Trochę z historii
Rajd Portugalii jest jedną z klasycznych rund mistrzostw świata. Pierwszą edycję imprezy zorganizowano w 1967 roku, a najlepsi w Renault 8 Gordini 1300 byli Jose Albino Carpinteiro i Antonio Pereira Silva. W 1970 roku impreza awansowała do rangi mistrzostw kraju oraz Europy. Bezkonkurencyjna okazała się fińsko-brytyjska załoga Lancii Fluvii Simo Lampinen/John Davenport.
W mistrzostwach świata Rajd Portugalii pojawił się już podczas pierwszej edycji serii. Zawodnicy mieli do pokonania blisko 400 kilometrów asfaltowo-szutrowych prób. Najszybsi okazali się Francuzi Jean-Luc Therier i Jacques Jaubert w Alpinie A110 1800. Od tego czasu impreza nieprzerwanie do 1995 roku znajdowała się w mistrzowskim kalendarzu. W 1996 roku, zgodnie z rotacjami, w Portugalii rywalizowali najlepsi kierowcy aut przednionapędowych z dwulitrowymi silnikami. WRC powróciło do walki w latach 1997-2001. Ostatnia edycja imprezy okazała się jednak organizacyjnym koszmarkiem i kolejna przerwa trwała sześć lat.
Do walki powrócono w 2007 roku, a na stałe rajd ponownie zagościł od 2009 roku. Wyjątek stanowił zeszły roku, gdy panująca na świecie sytuacja nie pozwoliła na zmagania.
Rekordziści i Polacy
Największą liczbą triumfów w Portugalii mogą pochwalić się Markku Alen i Sebastien Ogier, który wygrywali pięciokrotnie. Fin jednak aż dziewięć razy stał na podium, podczas gdy Francuz osiem. Mistrz świata w ten weekend będzie mógł pobić wyniki legendarnego kierowcy. Najwięcej startów ma Manuel Rolo, który pojawiał się na trasach 25 razy.
Na pierwszy start Polaków kibice musieli poczekać do 1972 roku. Sobiesław Zasada i Ryszard Żyszkowski nie ukończyli jednak rywalizacji po awarii zawieszenia Porsche 911. Historyczną pierwszą metę wśród biało-czerwonych osiągnęli w 1980 roku Maciej Stawowiak i wspomniany Żyszkowski. Korzystając z Poloneza 2000 wywalczyli dziesiąte miejsce. Wynik ten w 1998 roku wyrównali Krzysztof Hołowczyc i Maciej Wisławski w Subaru Imprezie S5.

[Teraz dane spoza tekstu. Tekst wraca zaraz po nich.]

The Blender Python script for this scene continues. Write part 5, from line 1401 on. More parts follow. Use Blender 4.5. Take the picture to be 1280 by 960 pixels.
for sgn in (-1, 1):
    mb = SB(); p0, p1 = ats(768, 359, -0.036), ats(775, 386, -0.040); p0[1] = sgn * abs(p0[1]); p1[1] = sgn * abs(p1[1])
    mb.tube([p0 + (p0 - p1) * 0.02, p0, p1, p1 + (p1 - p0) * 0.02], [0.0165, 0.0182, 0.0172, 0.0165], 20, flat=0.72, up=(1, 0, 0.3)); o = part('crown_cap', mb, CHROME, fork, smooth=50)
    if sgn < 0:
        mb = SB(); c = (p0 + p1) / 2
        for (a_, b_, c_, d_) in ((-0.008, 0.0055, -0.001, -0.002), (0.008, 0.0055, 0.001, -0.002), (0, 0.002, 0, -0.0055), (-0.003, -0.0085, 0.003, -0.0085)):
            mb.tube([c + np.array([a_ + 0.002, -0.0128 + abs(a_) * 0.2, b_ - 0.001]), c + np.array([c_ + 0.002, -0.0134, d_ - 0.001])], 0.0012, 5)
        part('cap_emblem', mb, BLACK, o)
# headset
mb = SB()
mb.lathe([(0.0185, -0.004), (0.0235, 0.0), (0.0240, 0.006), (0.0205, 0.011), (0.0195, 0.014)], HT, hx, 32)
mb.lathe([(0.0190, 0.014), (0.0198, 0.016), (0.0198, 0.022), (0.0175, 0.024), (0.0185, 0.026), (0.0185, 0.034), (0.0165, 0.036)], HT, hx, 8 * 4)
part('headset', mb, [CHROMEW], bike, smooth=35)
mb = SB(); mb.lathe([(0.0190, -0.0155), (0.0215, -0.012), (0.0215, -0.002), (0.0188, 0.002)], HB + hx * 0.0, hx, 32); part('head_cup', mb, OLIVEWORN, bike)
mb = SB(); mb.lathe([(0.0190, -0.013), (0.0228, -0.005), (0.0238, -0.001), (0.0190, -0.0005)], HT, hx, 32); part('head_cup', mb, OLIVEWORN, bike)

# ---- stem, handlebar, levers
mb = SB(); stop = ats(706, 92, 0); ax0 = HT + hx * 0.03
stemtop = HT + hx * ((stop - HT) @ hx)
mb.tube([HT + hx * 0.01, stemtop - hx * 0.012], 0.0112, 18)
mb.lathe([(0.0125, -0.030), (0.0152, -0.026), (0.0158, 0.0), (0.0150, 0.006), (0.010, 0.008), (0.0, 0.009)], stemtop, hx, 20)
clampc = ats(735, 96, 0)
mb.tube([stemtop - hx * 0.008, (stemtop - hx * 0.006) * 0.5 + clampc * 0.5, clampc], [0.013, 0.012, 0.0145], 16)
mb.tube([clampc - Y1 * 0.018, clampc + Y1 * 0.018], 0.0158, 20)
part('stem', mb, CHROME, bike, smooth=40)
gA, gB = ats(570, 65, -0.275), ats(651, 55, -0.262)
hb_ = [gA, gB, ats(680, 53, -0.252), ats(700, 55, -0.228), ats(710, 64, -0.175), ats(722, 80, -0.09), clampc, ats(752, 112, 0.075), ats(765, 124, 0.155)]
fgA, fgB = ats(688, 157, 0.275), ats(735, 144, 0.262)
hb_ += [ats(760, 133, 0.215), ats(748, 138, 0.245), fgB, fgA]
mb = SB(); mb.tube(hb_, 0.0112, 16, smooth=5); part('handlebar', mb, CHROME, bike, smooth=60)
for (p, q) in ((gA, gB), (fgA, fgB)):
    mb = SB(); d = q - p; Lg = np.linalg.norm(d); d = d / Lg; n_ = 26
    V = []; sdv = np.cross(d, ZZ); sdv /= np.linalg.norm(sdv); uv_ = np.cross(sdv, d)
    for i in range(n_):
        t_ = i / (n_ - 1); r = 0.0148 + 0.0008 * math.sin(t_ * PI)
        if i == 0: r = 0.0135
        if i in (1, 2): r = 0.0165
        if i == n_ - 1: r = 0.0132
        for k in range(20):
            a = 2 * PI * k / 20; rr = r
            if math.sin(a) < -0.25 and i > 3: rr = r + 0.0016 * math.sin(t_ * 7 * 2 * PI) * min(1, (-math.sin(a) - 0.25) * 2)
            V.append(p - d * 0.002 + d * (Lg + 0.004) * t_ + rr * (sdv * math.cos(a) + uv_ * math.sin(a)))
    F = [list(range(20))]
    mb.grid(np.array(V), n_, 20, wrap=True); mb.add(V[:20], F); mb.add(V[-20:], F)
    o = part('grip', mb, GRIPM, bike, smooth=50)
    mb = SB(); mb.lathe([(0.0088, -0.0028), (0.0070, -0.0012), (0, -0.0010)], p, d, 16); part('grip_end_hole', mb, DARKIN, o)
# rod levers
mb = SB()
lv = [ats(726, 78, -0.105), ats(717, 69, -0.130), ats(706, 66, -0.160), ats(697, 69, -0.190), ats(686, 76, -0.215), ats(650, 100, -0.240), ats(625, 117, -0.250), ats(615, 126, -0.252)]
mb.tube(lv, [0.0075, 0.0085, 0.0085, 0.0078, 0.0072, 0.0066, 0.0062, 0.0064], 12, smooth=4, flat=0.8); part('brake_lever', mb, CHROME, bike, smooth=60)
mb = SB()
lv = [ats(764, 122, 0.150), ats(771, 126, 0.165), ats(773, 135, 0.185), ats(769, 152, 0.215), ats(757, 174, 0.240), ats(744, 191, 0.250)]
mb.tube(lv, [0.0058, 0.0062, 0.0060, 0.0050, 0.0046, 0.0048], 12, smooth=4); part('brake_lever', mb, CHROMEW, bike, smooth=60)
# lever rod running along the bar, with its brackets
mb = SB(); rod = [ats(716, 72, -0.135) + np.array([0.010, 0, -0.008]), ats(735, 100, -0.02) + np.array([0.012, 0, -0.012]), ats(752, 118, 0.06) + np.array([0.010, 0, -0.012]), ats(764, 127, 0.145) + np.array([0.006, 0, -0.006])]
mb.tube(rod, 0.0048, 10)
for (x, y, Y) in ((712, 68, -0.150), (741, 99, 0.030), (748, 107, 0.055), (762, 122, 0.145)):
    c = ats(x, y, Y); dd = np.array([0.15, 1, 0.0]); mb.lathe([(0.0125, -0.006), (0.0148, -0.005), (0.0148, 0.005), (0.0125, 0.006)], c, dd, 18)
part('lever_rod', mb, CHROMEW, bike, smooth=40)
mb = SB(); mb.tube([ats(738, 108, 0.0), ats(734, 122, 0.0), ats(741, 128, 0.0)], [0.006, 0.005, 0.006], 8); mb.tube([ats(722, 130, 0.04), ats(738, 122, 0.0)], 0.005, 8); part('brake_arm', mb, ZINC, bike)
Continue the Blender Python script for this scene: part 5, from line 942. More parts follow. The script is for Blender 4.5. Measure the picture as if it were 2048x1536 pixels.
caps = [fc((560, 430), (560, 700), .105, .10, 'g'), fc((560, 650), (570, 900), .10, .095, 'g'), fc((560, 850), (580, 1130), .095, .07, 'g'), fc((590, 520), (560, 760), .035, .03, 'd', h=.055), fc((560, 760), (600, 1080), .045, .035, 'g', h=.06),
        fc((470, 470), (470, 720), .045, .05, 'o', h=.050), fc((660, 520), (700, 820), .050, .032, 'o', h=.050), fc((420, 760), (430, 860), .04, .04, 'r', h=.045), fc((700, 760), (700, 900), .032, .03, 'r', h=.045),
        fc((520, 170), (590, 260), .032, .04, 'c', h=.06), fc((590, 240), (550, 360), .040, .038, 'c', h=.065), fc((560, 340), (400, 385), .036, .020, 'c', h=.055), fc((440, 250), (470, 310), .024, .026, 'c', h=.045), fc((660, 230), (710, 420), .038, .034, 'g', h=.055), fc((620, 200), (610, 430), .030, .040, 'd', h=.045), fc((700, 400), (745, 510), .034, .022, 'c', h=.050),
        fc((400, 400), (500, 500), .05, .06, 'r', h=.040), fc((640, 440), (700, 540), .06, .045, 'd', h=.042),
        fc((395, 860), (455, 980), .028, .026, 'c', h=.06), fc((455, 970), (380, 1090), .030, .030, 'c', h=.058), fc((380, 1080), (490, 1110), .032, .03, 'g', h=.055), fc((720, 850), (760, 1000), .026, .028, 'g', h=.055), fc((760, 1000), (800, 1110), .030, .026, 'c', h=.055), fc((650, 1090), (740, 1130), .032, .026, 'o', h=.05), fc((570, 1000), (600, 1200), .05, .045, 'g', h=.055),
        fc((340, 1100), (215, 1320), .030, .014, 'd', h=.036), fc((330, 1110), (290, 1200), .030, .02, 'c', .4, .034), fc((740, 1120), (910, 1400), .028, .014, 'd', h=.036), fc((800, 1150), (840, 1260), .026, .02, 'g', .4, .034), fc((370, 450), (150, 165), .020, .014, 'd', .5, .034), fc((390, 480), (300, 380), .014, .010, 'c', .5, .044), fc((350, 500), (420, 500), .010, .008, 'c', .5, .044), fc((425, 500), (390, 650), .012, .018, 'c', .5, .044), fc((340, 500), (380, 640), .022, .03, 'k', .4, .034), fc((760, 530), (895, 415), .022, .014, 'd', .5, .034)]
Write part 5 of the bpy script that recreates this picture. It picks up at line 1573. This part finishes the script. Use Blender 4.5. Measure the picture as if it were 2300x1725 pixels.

Polskimi rekordzistami Rajdu Portugalii są Robert Kubica i Maciej Szczepaniak, którzy w 2015 roku dowieźli Forda Fiestę WRC na dziewiątej pozycji. W 2018 roku dziewiąte miejsce wywalczyli również Łukasz Pieniążek i Przemysław Mazur. Załoga podróżowała po oesach Skodą Fabią R5.
Kto powalczy w tym roku?
Tegoroczna lista zgłoszeń liczy jedenaście aut WRC. Niezwykle groźni z pewnością będą kierowcy Toyoty oraz Hyundaia, wśród których należy upatrywać faworytów do końcowego triumfu. Koreańska marka obok etatowej dwójki wystawi także Daniego Sordo i Pierre’a-Louisa Loubeta. Hiszpan z pewnością będzie mógł wykorzystać swoją pozycję startową. W Fordzie obok Gusa Greensmitha pojawi się świetnie spisujący się na chorwackich asfaltach Adrien Fourmaux.
Polskich kibiców najbardziej będzie interesowała walka Kajetana Kajetanowicza i Macieja Szczepaniaka w WRC3. Polacy będą walczyć aż z 23 duetami, a na czele listy ustawieni są wyprzedzający ich w klasyfikacji sezonu Yohan Rossel i Nicolas Ciamin. Obok kawalkady portugalskich kierowców na czele z Armindo Araujo i Bruno Magalhaesem należy wspomnieć tez o Egonie Kaurze, Emilu Lindholmie czy Chrisie Ingramie. Emocji z pewnością nie zabraknie!
W WRC2 powalczą reprezentanci ORLEN Team: Martin Prokop i Viktor Chytka. Czesi zaprezentują się w Fordzie Fiesta Rally2.
W tym roku zawodnicy będą mieli do pokonania dwadzieścia odcinków specjalnych o łącznej długości 337,51 km. Sporym wyzwaniem będą piątkowe oesy miedzy którymi nie zaplanowano serwisów. Zwycięzców poznamy po kultowym oesie Fafe w niedzielę około 14:00.